History
Radio Rediffusion was officially founded in 1949 as a highly successful wired radio station run by the Rediffusion company. It was known by the Chinese name 麗的呼聲. The radio service was highly successful with its main competitor Commercial Radio. Some of the early contents included plays, stories, concerts and Cantonese operas. The broadcasts were some of the main attraction in Hong Kong tea shops. One of the most famous broadcasters was Li Ngaw: another was Uncle Ray, the pioneering DJ.
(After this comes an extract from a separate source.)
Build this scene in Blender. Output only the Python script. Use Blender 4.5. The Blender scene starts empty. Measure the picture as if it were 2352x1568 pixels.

It later became a subscription cable television station on 29 May 1957 under the Chinese name 麗的映聲 (pinyin: li4 de5 ang3 sheng1), thus becoming the first television station in a British Empire colony, as well as the first television station in a predominantly Chinese city. It initially offered a four-hour-per-day English language and Chinese language service. The monthly fee during its launch was HK$25, which was expensive at the time. Hong Kong tea shops once again provided an outlet for the broadcasts to the working class who could not afford the subscription fees. When competitor TVB made its first free-to-air broadcast in 19 November 1967, RTV had 67,000 subscribers. It was renamed Rediffusion Television Limited or RTV (麗的電視有限公司) on 1 June 1973 when it was granted its free-to-air terrestrial broadcasting license. Cable television broadcasts were ceased thereafter. On 24 September 1982 it was renamed as Asia Television Limited or ATV (亞洲電視).